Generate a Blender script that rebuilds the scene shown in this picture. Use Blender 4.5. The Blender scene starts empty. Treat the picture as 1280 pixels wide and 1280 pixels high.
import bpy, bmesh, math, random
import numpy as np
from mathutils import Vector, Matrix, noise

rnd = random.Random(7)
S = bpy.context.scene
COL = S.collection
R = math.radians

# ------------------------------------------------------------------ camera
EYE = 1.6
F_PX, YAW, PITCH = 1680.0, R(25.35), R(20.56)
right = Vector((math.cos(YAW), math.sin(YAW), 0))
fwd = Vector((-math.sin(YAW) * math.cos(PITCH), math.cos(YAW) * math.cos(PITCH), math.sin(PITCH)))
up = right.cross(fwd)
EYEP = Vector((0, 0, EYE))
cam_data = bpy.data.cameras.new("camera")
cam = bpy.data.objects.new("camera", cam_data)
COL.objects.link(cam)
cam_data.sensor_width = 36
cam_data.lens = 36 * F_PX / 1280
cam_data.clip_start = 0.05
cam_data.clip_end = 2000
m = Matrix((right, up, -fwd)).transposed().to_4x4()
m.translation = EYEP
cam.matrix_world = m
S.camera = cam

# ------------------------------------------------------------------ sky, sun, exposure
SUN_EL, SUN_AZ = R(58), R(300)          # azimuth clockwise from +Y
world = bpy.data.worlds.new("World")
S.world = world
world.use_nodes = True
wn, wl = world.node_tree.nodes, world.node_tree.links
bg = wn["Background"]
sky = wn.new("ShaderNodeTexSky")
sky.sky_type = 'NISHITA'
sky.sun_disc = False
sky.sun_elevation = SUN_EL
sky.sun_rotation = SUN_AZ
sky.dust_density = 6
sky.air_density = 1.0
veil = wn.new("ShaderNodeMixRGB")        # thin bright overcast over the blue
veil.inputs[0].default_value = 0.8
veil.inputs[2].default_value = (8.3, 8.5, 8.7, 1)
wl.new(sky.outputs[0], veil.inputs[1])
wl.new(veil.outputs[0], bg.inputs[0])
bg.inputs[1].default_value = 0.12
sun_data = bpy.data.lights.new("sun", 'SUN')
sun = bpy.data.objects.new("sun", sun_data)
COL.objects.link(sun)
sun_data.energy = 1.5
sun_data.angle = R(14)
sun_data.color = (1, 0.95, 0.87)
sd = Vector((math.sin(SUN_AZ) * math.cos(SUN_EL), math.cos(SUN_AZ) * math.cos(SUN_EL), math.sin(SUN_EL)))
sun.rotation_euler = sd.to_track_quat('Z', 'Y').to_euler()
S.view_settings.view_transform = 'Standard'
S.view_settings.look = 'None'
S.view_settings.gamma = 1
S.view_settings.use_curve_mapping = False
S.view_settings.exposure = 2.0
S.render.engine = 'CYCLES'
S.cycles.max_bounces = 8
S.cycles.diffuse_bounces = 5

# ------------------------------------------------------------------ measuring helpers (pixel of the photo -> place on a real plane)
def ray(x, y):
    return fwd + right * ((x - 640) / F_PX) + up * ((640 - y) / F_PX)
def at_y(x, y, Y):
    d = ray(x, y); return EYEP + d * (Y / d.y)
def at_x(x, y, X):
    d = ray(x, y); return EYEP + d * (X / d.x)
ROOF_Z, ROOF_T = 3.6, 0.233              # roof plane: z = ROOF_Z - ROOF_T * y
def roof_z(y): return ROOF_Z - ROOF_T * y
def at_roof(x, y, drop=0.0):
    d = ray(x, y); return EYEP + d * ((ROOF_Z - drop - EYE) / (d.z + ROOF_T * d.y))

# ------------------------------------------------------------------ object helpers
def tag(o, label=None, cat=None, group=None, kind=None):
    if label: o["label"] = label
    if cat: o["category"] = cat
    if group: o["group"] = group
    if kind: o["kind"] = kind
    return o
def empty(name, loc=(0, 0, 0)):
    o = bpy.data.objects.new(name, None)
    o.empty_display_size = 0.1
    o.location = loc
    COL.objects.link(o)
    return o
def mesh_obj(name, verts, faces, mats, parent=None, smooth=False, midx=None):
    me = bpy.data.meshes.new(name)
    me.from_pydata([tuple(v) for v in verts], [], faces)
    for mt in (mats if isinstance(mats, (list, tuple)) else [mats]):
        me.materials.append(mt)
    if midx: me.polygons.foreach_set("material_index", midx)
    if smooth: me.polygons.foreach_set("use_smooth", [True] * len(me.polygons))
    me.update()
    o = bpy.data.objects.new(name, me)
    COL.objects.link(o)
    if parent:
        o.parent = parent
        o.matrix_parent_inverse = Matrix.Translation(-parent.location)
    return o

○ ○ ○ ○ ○

## What is needed:
Reproduce the data, keeping every line exactly the same.

## Solved problem:
Generate a Blender script that rebuilds the scene shown in this picture. Use Blender 4.5. The Blender scene starts empty. Treat the picture as 1280 pixels wide and 1280 pixels high.
import bpy, bmesh, math, random
import numpy as np
from mathutils import Vector, Matrix, noise

rnd = random.Random(7)
S = bpy.context.scene
COL = S.collection
R = math.radians

# ------------------------------------------------------------------ camera
EYE = 1.6
F_PX, YAW, PITCH = 1680.0, R(25.35), R(20.56)
right = Vector((math.cos(YAW), math.sin(YAW), 0))
fwd = Vector((-math.sin(YAW) * math.cos(PITCH), math.cos(YAW) * math.cos(PITCH), math.sin(PITCH)))
up = right.cross(fwd)
EYEP = Vector((0, 0, EYE))
cam_data = bpy.data.cameras.new("camera")
cam = bpy.data.objects.new("camera", cam_data)
COL.objects.link(cam)
cam_data.sensor_width = 36
cam_data.lens = 36 * F_PX / 1280
cam_data.clip_start = 0.05
cam_data.clip_end = 2000
m = Matrix((right, up, -fwd)).transposed().to_4x4()
m.translation = EYEP
cam.matrix_world = m
S.camera = cam

# ------------------------------------------------------------------ sky, sun, exposure
SUN_EL, SUN_AZ = R(58), R(300)          # azimuth clockwise from +Y
world = bpy.data.worlds.new("World")
S.world = world
world.use_nodes = True
wn, wl = world.node_tree.nodes, world.node_tree.links
bg = wn["Background"]
sky = wn.new("ShaderNodeTexSky")
sky.sky_type = 'NISHITA'
sky.sun_disc = False
sky.sun_elevation = SUN_EL
sky.sun_rotation = SUN_AZ
sky.dust_density = 6
sky.air_density = 1.0
veil = wn.new("ShaderNodeMixRGB")        # thin bright overcast over the blue
veil.inputs[0].default_value = 0.8
veil.inputs[2].default_value = (8.3, 8.5, 8.7, 1)
wl.new(sky.outputs[0], veil.inputs[1])
wl.new(veil.outputs[0], bg.inputs[0])
bg.inputs[1].default_value = 0.12
sun_data = bpy.data.lights.new("sun", 'SUN')
sun = bpy.data.objects.new("sun", sun_data)
COL.objects.link(sun)
sun_data.energy = 1.5
sun_data.angle = R(14)
sun_data.color = (1, 0.95, 0.87)
sd = Vector((math.sin(SUN_AZ) * math.cos(SUN_EL), math.cos(SUN_AZ) * math.cos(SUN_EL), math.sin(SUN_EL)))
sun.rotation_euler = sd.to_track_quat('Z', 'Y').to_euler()
S.view_settings.view_transform = 'Standard'
S.view_settings.look = 'None'
S.view_settings.gamma = 1
S.view_settings.use_curve_mapping = False
S.view_settings.exposure = 2.0
S.render.engine = 'CYCLES'
S.cycles.max_bounces = 8
S.cycles.diffuse_bounces = 5

# ------------------------------------------------------------------ measuring helpers (pixel of the photo -> place on a real plane)
def ray(x, y):
    return fwd + right * ((x - 640) / F_PX) + up * ((640 - y) / F_PX)
def at_y(x, y, Y):
    d = ray(x, y); return EYEP + d * (Y / d.y)
def at_x(x, y, X):
    d = ray(x, y); return EYEP + d * (X / d.x)
ROOF_Z, ROOF_T = 3.6, 0.233              # roof plane: z = ROOF_Z - ROOF_T * y
def roof_z(y): return ROOF_Z - ROOF_T * y
def at_roof(x, y, drop=0.0):
    d = ray(x, y); return EYEP + d * ((ROOF_Z - drop - EYE) / (d.z + ROOF_T * d.y))

# ------------------------------------------------------------------ object helpers
def tag(o, label=None, cat=None, group=None, kind=None):
    if label: o["label"] = label
    if cat: o["category"] = cat
    if group: o["group"] = group
    if kind: o["kind"] = kind
    return o
def empty(name, loc=(0, 0, 0)):
    o = bpy.data.objects.new(name, None)
    o.empty_display_size = 0.1
    o.location = loc
    COL.objects.link(o)
    return o
def mesh_obj(name, verts, faces, mats, parent=None, smooth=False, midx=None):
    me = bpy.data.meshes.new(name)
    me.from_pydata([tuple(v) for v in verts], [], faces)
    for mt in (mats if isinstance(mats, (list, tuple)) else [mats]):
        me.materials.append(mt)
    if midx: me.polygons.foreach_set("material_index", midx)
    if smooth: me.polygons.foreach_set("use_smooth", [True] * len(me.polygons))
    me.update()
    o = bpy.data.objects.new(name, me)
    COL.objects.link(o)
    if parent:
        o.parent = parent
        o.matrix_parent_inverse = Matrix.Translation(-parent.location)
    return o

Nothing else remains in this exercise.